Pourtant, le Salvador et Twitter ont bien choisi le bitcoin malgré tout ses défauts. La raison de ce choix est justifiée par l’existence d’une solution technique qui permet d’utiliser des bitcoins en s’affranchissant de la lenteur de sa blockchain. Cette solution s’appelle Lightning Network (LN).

Avec LN, les transactions sont instantanées, elles coûtent une fraction de centime et plusieurs dizaines de milliers de transactions peuvent être effectués simultanément. Aussi, Twitter et le Salvador n’utilisent pas à proprement parler la blockchain bitcoin pour transférer les bitcoins mais un réseau parallèle qui comme son nom l’indique est rapide comme l’éclair.

LN existe depuis 2018 et a véritablement pris son envol cette année. Au risque de décevoir quelques lecteurs, vous ne pouvez pas acheter la cryptodevise Lightning Network parce qu’il n’y en a tout simplement pas!

Comment fonctionne LN? De manière très schématisée, chaque utilisateur bloque des bitcoins sur la blockchain mère (à l’aide d’un smart contract) et reçoit un récépissé indiquant le nombre de bitcoins bloqués. C’est ce récépissé qui est traité par LN, les bitcoins «restent» sur la blockchain mère.

Selon le principe «les amis de mes amis sont mes amis», les bitcoins tracent le chemin le plus court entre utilisateurs pour arriver au destinataire.

Ensuite, chaque utilisateur se met en relation avec d’autres membres, il tisse son propre réseau d’utilisateurs en ouvrant une ardoise auprès de chacun d’eux. Comme chacun tisse sa toile, les toiles se touchent, se ramifient et forment finalement une grande toile, le Lightning Network. Selon le principe «les amis de mes amis sont mes amis», les bitcoins tracent le chemin le plus court entre utilisateurs pour arriver au destinataire.

Le nombre de transactions et illimité, la seule chose qui compte est de savoir en tout temps qui a quoi dans son portemonnaie LN. Le jour où l’utilisateur LN désire retrouver ses bitcoins, l’utilisateur fait ses comptes, regarde combien il lui reste dans son portemonnaie LN, clôture le smart contract et libère l’équivalent bitcoin en une transaction sur la chaine mère. 

Epilogue

Il existe un grand nombre de solutions pour palier à la lenteur et au coût, parfois exorbitant, de l’utilisation des blockchains. LN est un exemple qui s’applique au Bitcoin. Il en existe d’autres qui s’appliquent à d’autres blockchains. Dans le cas d’Ethereum qui abrite l’écosystème le plus grand et le plus innovateur – c’est sur cette chaine que la finance décentralisée (DeFi) et les NFT ont été pensés et créés – des solutions se développent. Comme LN, elles permettront aux applications existantes et à des nouvelles applications de fournir de meilleurs services et de toucher un plus grand nombre d’utilisateurs.

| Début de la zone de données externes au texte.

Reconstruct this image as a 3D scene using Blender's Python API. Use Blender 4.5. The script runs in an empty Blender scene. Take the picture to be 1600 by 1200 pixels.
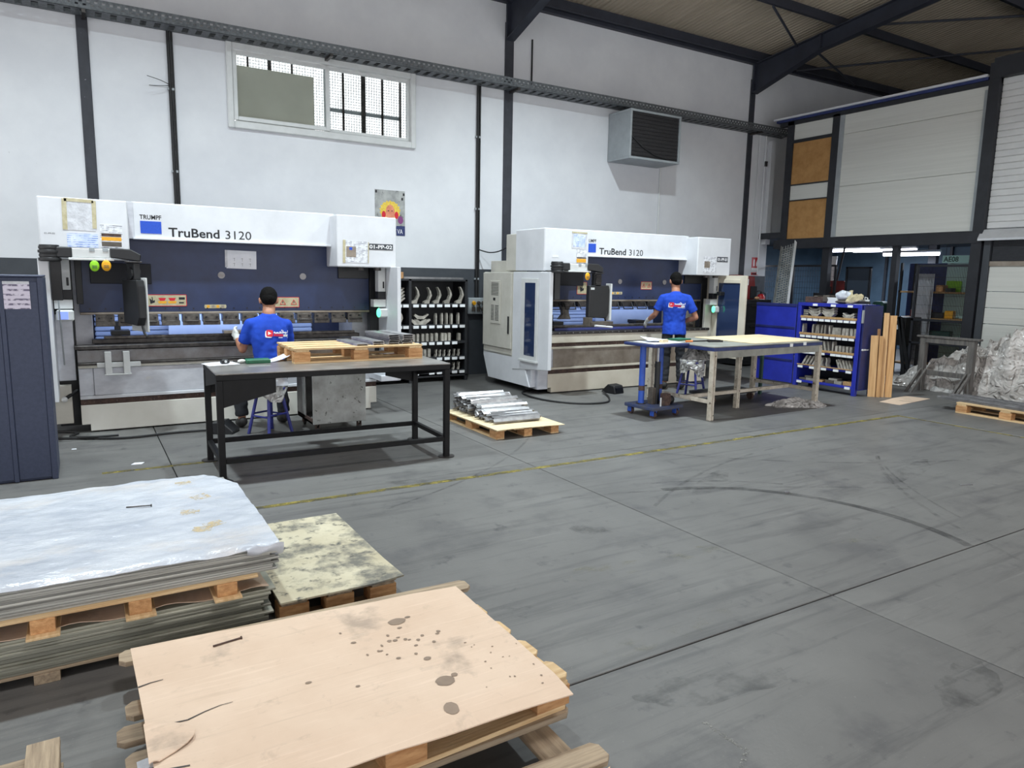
import bpy, bmesh, math, random
from math import sin, cos, pi, radians as R
from mathutils import Vector as V, Matrix, noise, Euler
from mathutils.bvhtree import BVHTree
random.seed(7)
C = bpy.context.scene.collection
SC = bpy.context.scene
# ------------------------------------------------------------------ camera, world, lamps, exposure
cam = bpy.data.cameras.new('camera'); camo = bpy.data.objects.new('camera', cam); C.objects.link(camo)
FPX, YAW, PITCH, ROLL, EYE = 1107.91, R(31.3395), R(-8.5557), R(1.04677), 1.65
cam.sensor_fit = 'HORIZONTAL'; cam.sensor_width = 36; cam.lens = FPX/1600*36
cam.clip_start = .05; cam.clip_end = 200
fw = V((sin(YAW)*cos(PITCH), cos(YAW)*cos(PITCH), sin(PITCH)))
r_ = V((cos(YAW), -sin(YAW), 0)); u_ = r_.cross(fw)
r2 = cos(ROLL)*r_+sin(ROLL)*u_; u2 = -sin(ROLL)*r_+cos(ROLL)*u_
camo.matrix_world = Matrix(((r2.x, u2.x, -fw.x, 0), (r2.y, u2.y, -fw.y, 0), (r2.z, u2.z, -fw.z, EYE), (0, 0, 0, 1)))
SC.camera = camo
w = bpy.data.worlds.new('daylight'); SC.world = w; w.use_nodes = True
wb = w.node_tree.nodes['Background']; wb.inputs['Color'].default_value = (.97, .97, .985, 1); wb.inputs['Strength'].default_value = 2.3
SC.view_settings.view_transform = 'Standard'; SC.view_settings.look = 'None'
SC.view_settings.exposure = 0.0; SC.view_settings.gamma = 1.0; SC.view_settings.use_curve_mapping = False
def lamp(name, loc, size, power, col, rot=(0, 0, 0), sy=None, spread=None):
    l = bpy.data.lights.new(name, 'AREA'); l.shape = 'RECTANGLE' if sy else 'DISK'; l.size = size
    if sy: l.size_y = sy
    l.energy = power; l.color = col
    if spread: l.spread = spread
    o = bpy.data.objects.new(name, l); C.objects.link(o); o.location = loc; o.rotation_euler = rot
    return o
COOL = (.84, .96, 1.0)
# added rear fill lights, then high-bay lamps hung in a row in front of the long wall, above the frame
for lx, pw in ((-5.5, .9), (1.5, 1.0), (8.5, .75)):
    lamp('rear_fill_lamp', (lx, .8, 7.0), 1.6, 108*pw, (1, .97, .95), spread=R(150))  # unseen overhead fill, added to brighten the foreground floor
for lx, pw in ((-6.4, 120), (-.2, 215), (3.2, 150), (6.6, 285)):
    lamp('high_bay_lamp', (lx, 6.5, 6.45), .3, pw, COOL, spread=R(140))
# ------------------------------------------------------------------ materials
def lin(c):
    return tuple(((v/255)/12.92 if v/255 <= .04045 else ((v/255+.055)/1.055)**2.4) for v in c[:3])+(1,)
def M(name, c1, c2=None, sc=6, st=(1, 1, 1), rough=.6, metal=0, bump=0, bsc=None, lo=.35, hi=.65, spots=None, emit=0, alpha=1, detail=5, hv=0, spec=.5, aniso=None, trans=0):
    m = bpy.data.materials.new(name); m.use_nodes = True; nt = m.node_tree; N = nt.nodes; L = nt.links
    b = N['Principled BSDF']; b.inputs['Roughness'].default_value = rough; b.inputs['Metallic'].default_value = metal
    b.inputs['Specular IOR Level'].default_value = spec
    if alpha < 1: b.inputs['Alpha'].default_value = alpha
    if trans: b.inputs['Transmission Weight'].default_value = trans
    tc = N.new('ShaderNodeTexCoord'); oi = N.new('ShaderNodeObjectInfo')
    mu = N.new('ShaderNodeMath'); mu.operation = 'MULTIPLY'; mu.inputs[1].default_value = 37
    L.new(oi.outputs['Random'], mu.inputs[0])
    ad = N.new('ShaderNodeVectorMath'); L.new(tc.outputs['Object'], ad.inputs[0]); L.new(mu.outputs[0], ad.inputs[1])
    mp = N.new('ShaderNodeMapping'); mp.inputs['Scale'].default_value = st; L.new(ad.outputs[0], mp.inputs[0])
    def noi(scale, det=detail, vec=mp.outputs[0]):
        n = N.new('ShaderNodeTexNoise'); n.inputs['Scale'].default_value = scale; n.inputs['Detail'].default_value = det
        n.inputs['Roughness'].default_value = .62; L.new(vec, n.inputs['Vector']); return n.outputs['Fac']
    def rng(x, a, c):
        n = N.new('ShaderNodeMapRange'); n.inputs[1].default_value = a; n.inputs[2].default_value = c; L.new(x, n.inputs[0]); return n.outputs[0]
    def mix(f, a, c):
        n = N.new('ShaderNodeMix'); n.data_type = 'RGBA'
        L.new(f, n.inputs[0])
        for s, x in ((n.inputs[6], a), (n.inputs[7], c)):
            if isinstance(x, tuple): s.default_value = x
            else: L.new(x, s)
        return n.outputs[2]
    col = lin(c1)
    if c2 is not None:
        nf = noi(sc); col = mix(rng(nf, lo, hi), lin(c1), lin(c2))
    for sp in (spots or []):
        col = mix(rng(noi(sp[1], 6), sp[2], sp[2]+sp[3]), col if not isinstance(col, tuple) else col, lin(sp[0]))
    if hv:
        hs = N.new('ShaderNodeHueSaturation'); r = N.new('ShaderNodeMapRange'); r.inputs[3].default_value = 1-hv; r.inputs[4].default_value = 1+hv
        L.new(oi.outputs['Random'], r.inputs[0]); L.new(r.outputs[0], hs.inputs['Value'])
        if isinstance(col, tuple): hs.inputs['Color'].default_value = col
        else: L.new(col, hs.inputs['Color'])
        col = hs.outputs[0]
    if isinstance(col, tuple): b.inputs['Base Color'].default_value = col
    else: L.new(col, b.inputs['Base Color'])
    if emit:
        b.inputs['Emission Color'].default_value = lin(c1); b.inputs['Emission Strength'].default_value = emit
    if bump:
        bp = N.new('ShaderNodeBump'); bp.inputs['Strength'].default_value = bump; bp.inputs['Distance'].default_value = .02
        L.new(noi(bsc or sc*3), bp.inputs['Height']); L.new(bp.outputs[0], b.inputs['Normal'])
    m['_mix'] = 0
    return m
def creased(m, scale, strength=1):
    """sharp facets like crumpled film"""
    nt = m.node_tree; N = nt.nodes; L = nt.links; b = N['Principled BSDF']
    tc = N.new('ShaderNodeTexCoord'); v = N.new('ShaderNodeTexNoise'); v.noise_type = 'RIDGED_MULTIFRACTAL'; v.normalize = True
    v.inputs['Scale'].default_value = scale*.35; v.inputs['Detail'].default_value = 3; v.inputs['Roughness'].default_value = .45; v.inputs['Distortion'].default_value = 1.6; L.new(tc.outputs['Object'], v.inputs['Vector'])
    bp = N.new('ShaderNodeBump'); bp.inputs['Strength'].default_value = strength; bp.inputs['Distance'].default_value = .06; L.new(v.outputs['Fac'], bp.inputs['Height']); L.new(bp.outputs[0], b.inputs['Normal']); return m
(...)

L’histoire nous enseigne que la société embrasse les innovations qui offrent des solutions meilleures, c’est-à-dire plus rapides et moins chers: courriel et lettre, monnaie plastique et monnaie physique, journaux papiers et journaux électroniques.

Je ne vois pas de raison à ce que la blockchain fasse exception à cette règle. Je pense que l’internet des valeurs qui permet l’échange et la possession d’actifs numériques tels que l’argent, les produits financiers, la propriété, l’identité, ou encore la musique est sur le point de changer. Ce qui est incongru aujourd’hui, ne le sera plus demain.